**PROBLEM TO WORK ON**
Copy, from the entries below, each line where the word "pixels" can be found.

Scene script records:
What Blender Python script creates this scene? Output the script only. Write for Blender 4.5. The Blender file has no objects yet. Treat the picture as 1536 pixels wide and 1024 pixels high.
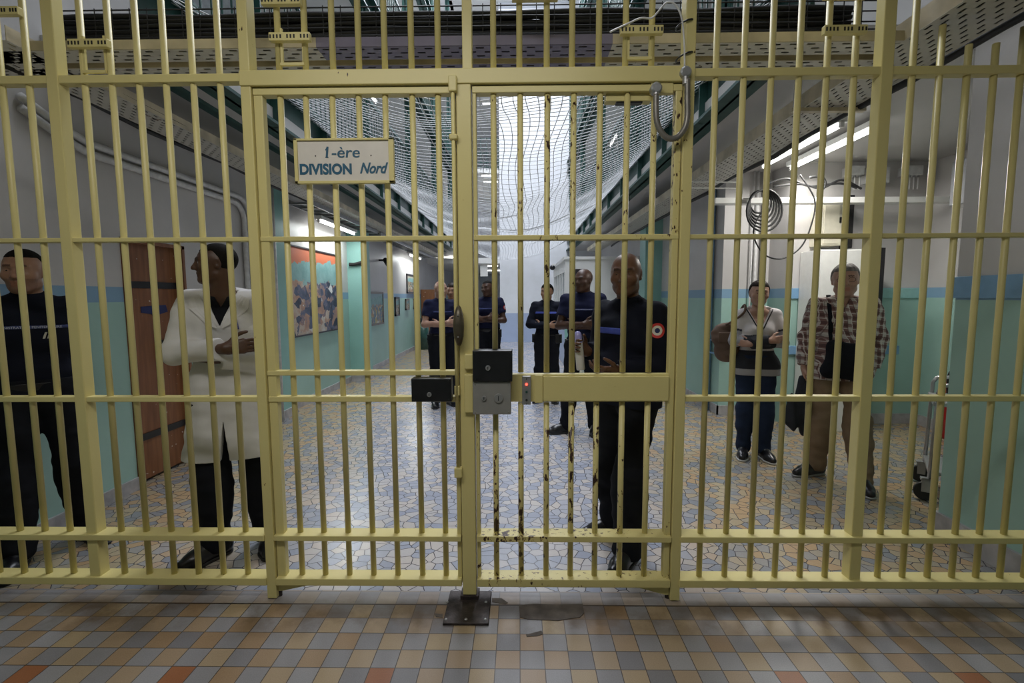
import bpy, math, random
import numpy as np
from mathutils import Vector, Matrix
from mathutils.bvhtree import BVHTree
random.seed(7); np.random.seed(7)
SC = bpy.context.scene
COL = SC.collection
# ------------------------------------------------------------ camera
F = 725.0; CH = 1.52; PITCH = math.radians(5.3); YAW = math.radians(0.87); ROLL = math.radians(0.22)
cd = bpy.data.cameras.new('camera'); cam = bpy.data.objects.new('camera', cd); COL.objects.link(cam)
cd.sensor_width = 36.0; cd.lens = 36.0*F/1536.0; cd.clip_start = 0.02; cd.clip_end = 200
CROT = Matrix.Rotation(YAW, 3, 'Z') @ Matrix.Rotation(math.pi/2-PITCH, 3, 'X') @ Matrix.Rotation(-ROLL, 3, 'Z')
cam.matrix_world = Matrix.Translation((0, 0, CH)) @ CROT.to_4x4()
SC.camera = cam
# ------------------------------------------------------------ light + exposure
W = bpy.data.worlds.new('world'); SC.world = W; W.use_nodes = True
W.node_tree.nodes['Background'].inputs[0].default_value = (0.72, 0.78, 0.95, 1)
W.node_tree.nodes['Background'].inputs[1].default_value = 1.0
SC.view_settings.view_transform = 'Standard'; SC.view_settings.look = 'None'
SC.view_settings.gamma = 1.0; SC.view_settings.exposure = -0.12; SC.view_settings.use_curve_mapping = False
def area(name, loc, sx, sy, power, col=(1, 1, 1), rot=(0, 0, 0)):
    l = bpy.data.lights.new(name, 'AREA'); l.shape = 'RECTANGLE'; l.size = sx; l.size_y = sy
    l.energy = power; l.color = col
    o = bpy.data.objects.new(name, l); o.location = loc; o.rotation_euler = rot; COL.objects.link(o); return o
DAY = (0.88, 0.92, 1.0)
area('skylight_daylight', (-0.3, 9.5, 10.6), 3.4, 13.0, 1500, DAY)
area('lamp_entrance_hall', (-0.6, 0.6, 3.30), 2.2, 0.5, 44, (1.0, 0.975, 0.93))
area('lamp_recess', (3.0, 4.9, 2.86), 0.16, 1.3, 46, (1.0, 0.97, 0.92))
area('lamp_gallery_left', (-2.78, 7.6, 2.56), 0.10, 1.5, 22, (0.95, 1.0, 0.98))
area('lamp_gallery_left_far', (-2.78, 13.2, 2.56), 0.10, 1.5, 22, (0.95, 1.0, 0.98))
area('lamp_end_corridor', (-2.0, 19.0, 2.9), 1.6, 0.4, 60, (1, 1, 1))

# ------------------------------------------------------------ pixel -> world
def ray(px, py):
    return (CROT @ Vector(((px-768)/F, -(py-512)/F, -1)))
def PY(px, py, Y):
    d = ray(px, py); t = Y/d.y; return Vector((d.x*t, Y, CH+d.z*t))
def PZ(px, py, Z=0.0):
    d = ray(px, py); t = (Z-CH)/d.z; return Vector((d.x*t, d.y*t, Z))
def PX(px, py, X):
    d = ray(px, py); t = X/d.x; return Vector((X, d.y*t, CH+d.z*t))

# ------------------------------------------------------------ materials
def nmat(name):
    m = bpy.data.materials.new(name); m.use_nodes = True
    nt = m.node_tree; return m, nt, nt.nodes['Principled BSDF']
def nd(nt, typ, **kw):
    n = nt.nodes.new(typ)
    for k, v in kw.items(): setattr(n, k, v)
    return n
def lk(nt, a, b): nt.links.new(a, b)
def mathn(nt, op, a, b=None, c=None):
    n = nd(nt, 'ShaderNodeMath', operation=op)
    for i, v in enumerate((a, b, c)):
        if v is None: continue
        if isinstance(v, (int, float)): n.inputs[i].default_value = v
        else: lk(nt, v, n.inputs[i])
    return n.outputs[0]
def mixc(nt, f, a, b, bt='MIX'):
    n = nd(nt, 'ShaderNodeMix', data_type='RGBA', blend_type=bt)
    for i, v in ((0, f), (6, a), (7, b)):
        if isinstance(v, (int, float)): n.inputs[i].default_value = v
        elif isinstance(v, tuple): n.inputs[i].default_value = (*v[:3], 1)
        else: lk(nt, v, n.inputs[i])
    return n.outputs[2]
def noise(nt, scale, detail=2, rough=.5, coord='Object', vec=None):
    n = nd(nt, 'ShaderNodeTexNoise'); n.inputs['Scale'].default_value = scale
    n.inputs['Detail'].default_value = detail; n.inputs['Roughness'].default_value = rough
    if vec is None:
        tc = nd(nt, 'ShaderNodeTexCoord'); vec = tc.outputs[coord]
    lk(nt, vec, n.inputs['Vector']); return n.outputs['Fac']
def ramp(nt, fac, stops, interp='LINEAR'):
    r = nd(nt, 'ShaderNodeValToRGB'); r.color_ramp.interpolation = interp
    el = r.color_ramp.elements
    while len(el) < len(stops): el.new(0.5)
    for e, (p, c) in zip(el, stops):
        e.position = p; e.color = (*c, 1) if len(c) == 3 else c
    lk(nt, fac, r.inputs[0]); return r.outputs[0]
def bump(nt, bs, h, strength=.3, dist=.01):
    b = nd(nt, 'ShaderNodeBump'); b.inputs['Strength'].default_value = strength; b.inputs['Distance'].default_value = dist
    lk(nt, h, b.inputs['Height']); lk(nt, b.outputs[0], bs.inputs['Normal'])
def plain(name, col, rough=.5, metal=0.0, var=.12, nscale=20, bmp=0.0, spec=None):
    m, nt, bs = nmat(name)
    n = noise(nt, nscale, 3)
    lo = tuple(max(0, c*(1-var)) for c in col); hi = tuple(min(1, c*(1+var)) for c in col)
    lk(nt, ramp(nt, n, [(.3, lo), (.7, hi)]), bs.inputs['Base Color'])
    bs.inputs['Roughness'].default_value = rough; bs.inputs['Metallic'].default_value = metal
    if spec is not None: bs.inputs['Specular IOR Level'].default_value = spec
    if bmp: bump(nt, bs, noise(nt, nscale*4, 3), bmp, .004)
    return m
def emis(name, col, s):
    m, nt, bs = nmat(name)
    bs.inputs['Base Color'].default_value = (*col, 1)
    bs.inputs['Emission Color'].default_value = (*col, 1); bs.inputs['Emission Strength'].default_value = s
    return m
M = {}
YEL = (0.66, 0.575, 0.245)
def paint_mat(name, chip):
    """cream yellow paint with dark chips and rust where the paint has come off"""
    m, nt, bs = nmat(name)
    base = mixc(nt, noise(nt, 3.0, 4), tuple(c*.93 for c in YEL), tuple(min(1, c*1.05) for c in YEL))
    tc = nd(nt, 'ShaderNodeTexCoord'); mp = nd(nt, 'ShaderNodeMapping'); mp.inputs['Scale'].default_value = (1, 1, .45)
    lk(nt, tc.outputs['Object'], mp.inputs['Vector'])
    a = noise(nt, 42, 3, .65, vec=mp.outputs[0]); b = noise(nt, 2.2, 2, vec=mp.outputs[0])
    s = mathn(nt, 'ADD', mathn(nt, 'MULTIPLY', a, .62), mathn(nt, 'MULTIPLY', b, .38))
    mask = mathn(nt, 'GREATER_THAN', s, chip)
    rim = mathn(nt, 'GREATER_THAN', s, chip-.012)
    dark = mixc(nt, noise(nt, 40, 2), (.012, .008, .006), (.07, .028, .016))
    c = mixc(nt, rim, base, (.42, .30, .10)); c = mixc(nt, mask, c, dark)
    lk(nt, c, bs.inputs['Base Color'])
    bs.inputs['Roughness'].default_value = .38; bs.inputs['Specular IOR Level'].default_value = .45
    bump(nt, bs, noise(nt, 60, 3), .12, .003)
    return m
M['yellow'] = paint_mat('yellow_paint', .70)
M['yellow_mid'] = paint_mat('yellow_paint_scuffed', .66)
M['yellow_chip'] = paint_mat('yellow_paint_chipped', .59)

def wall_mat(name, low=(.36, .56, .505), band=(.235, .39, .55), up=(.57, .555, .55), z0=1.49, z1=1.605):
    m, nt, bs = nmat(name)
    g = nd(nt, 'ShaderNodeNewGeometry'); sp = nd(nt, 'ShaderNodeSeparateXYZ'); lk(nt, g.outputs['Position'], sp.inputs[0])
    z = sp.outputs['Z']
    c = mixc(nt, mathn(nt, 'GREATER_THAN', z, z0), low, band)
    c = mixc(nt, mathn(nt, 'GREATER_THAN', z, z1), c, up)
    dirt = ramp(nt, noise(nt, 1.3, 5, .6, vec=g.outputs['Position']), [(.25, (.86, .86, .84)), (.65, (1, 1, 1))])
    c = mixc(nt, 1.0, c, dirt, 'MULTIPLY')
    lk(nt, c, bs.inputs['Base Color']); bs.inputs['Roughness'].default_value = .42
    bs.inputs['Specular IOR Level'].default_value = .35
    bump(nt, bs, noise(nt, 25, 3, vec=g.outputs['Position']), .08, .01)
    return m
M['wall'] = wall_mat('painted_wall')
M['wall_pale'] = wall_mat('pale_end_wall', low=(.42, .50, .68), band=(.80, .83, .88), up=(.80, .82, .86), z0=.97, z1=.98)
M['ceiling'] = plain('ceiling_paint', (.50, .49, .475), .45, var=.06, nscale=1.5, bmp=.05)
M['white'] = plain('white_plaster', (.78, .78, .76), .6, var=.04, nscale=2)
M['marble'] = plain('grey_skirting', (.42, .41, .42), .35, var=.25, nscale=9)
M['green'] = plain('dark_green_steel', (.018, .065, .055), .4, var=.3, nscale=6)
M['greymetal'] = plain('galvanised_steel', (.35, .36, .37), .4, .7, var=.15)
M['steel'] = plain('brushed_steel', (.42, .42, .43), .38, .75, var=.08)
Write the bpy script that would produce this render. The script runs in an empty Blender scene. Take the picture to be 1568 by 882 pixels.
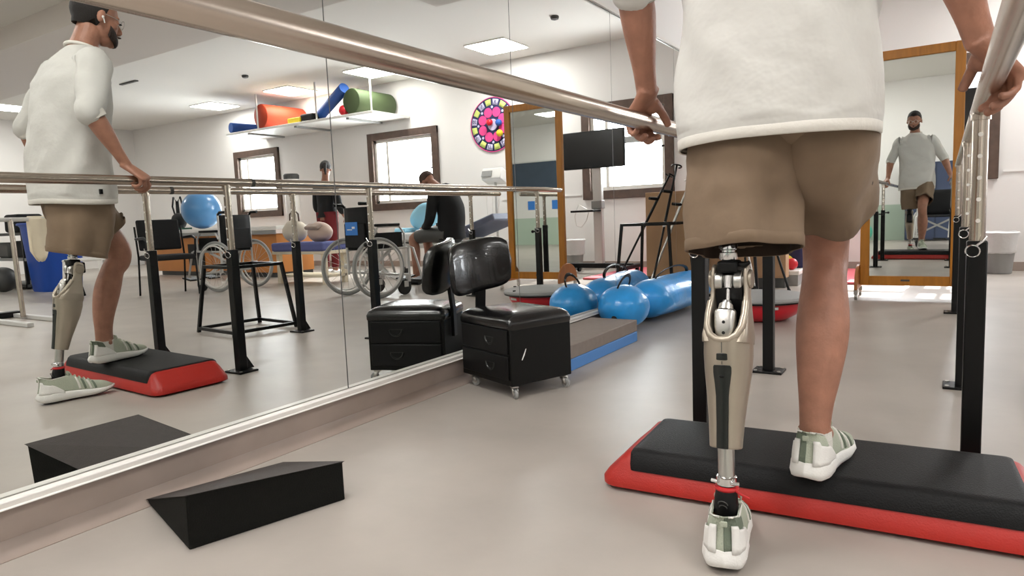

**FINISHED TASK**
What Blender Python script creates this scene? Output the script only. Write for Blender 4.5. The Blender file has no objects yet. Treat the picture as 1536 pixels wide and 1024 pixels high.
Write the bpy script that would produce this render. The script runs in an empty Blender scene. Take the picture to be 1568 by 882 pixels.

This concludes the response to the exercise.